Objectif Cinéma : Vous
êtes-vous interdit de filmer certains plans ?
Pedro Costa : Oui
mais ce n'était pas une question de principe. Dans
ce sujet assez crispant car il s'agit filmer des gens qui
sont très mal car ils n'ont pas d'argent ou de drogue
et ils sont très pauvres. Il faut faire très
attention. Je ne sais pas comment dire sinon je vais tomber
dans ce piège poétique que je déteste.
Je ne veux pas leur mentir ni les violer. Leur dire que
je vais faire un film et le faire vraiment, que le film
sortira et qu'il sera vu par des gens, dans les même
salles que les productions commerciales avec 500 salles
pour un seul film. Le mien est dans deux salles pour ceux
qui veulent bien rester trois heures. Certains vont peut-être
s'emmerder mais quatre autres aimeront et resteront jusqu'au
bout. Le devoir du cinéaste est aussi de savoir qu'il
y a des limites morales et ce n'est pas un mot sordide que
la morale. Une morale qui soit une liberté pour protéger
les gens. Vanda ne sort pas salie ni violée du film.

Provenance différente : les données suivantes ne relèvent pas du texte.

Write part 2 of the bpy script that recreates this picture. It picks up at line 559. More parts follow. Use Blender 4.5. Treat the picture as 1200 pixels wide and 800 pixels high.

Elle a vu le film comme tout le monde d'ailleurs du quartier.
Ils voulaient savoir et ils m'ont dit des choses, par exemple
qu'ils n'aimaient pas telles scènes et c'est bien
car ça fait partie du travail. Pour les garçons,
l'un disait que cela n'allait plus pour lui car il avait
trop parlé de sa mère et il ne le supportait
pas de voir le film en entier. Il a pleuré. C'est
le garçon noir dans le film et il nous touche beaucoup.
C'est le danger de ces films comme le mien où les
gens se risquent trop parfois ; moi dans ma petite fonction
de fonctionnaire du cinéma et eux dans ce qu'ils
vivent, sans faire semblant d'arracher une larme, ce qu'il
n'y a pas dans le film. Mais on peut imaginer des océans
de larmes et cela touche beaucoup plus. Ces larmes sont
là avant et après mais jamais dans une urgence
obscène du présent. Je reviens à cette
histoire de patience opposée à l'urgence.
Je déteste le piège de la séduction
où l'on se déverse comme certains comédiens,
pour soi-disant dire une urgence de la souffrance. C'est
de la pose et quand je lis dans la presse quelqu'un dire
" j'ai fait un western cubiste " c'est du n'importe
quoi. Où dire que l'écran est masculin. Mais
qu'est-ce que ça veut dire ? Si on commence à
parler comme ça d'un film, c'est foutu.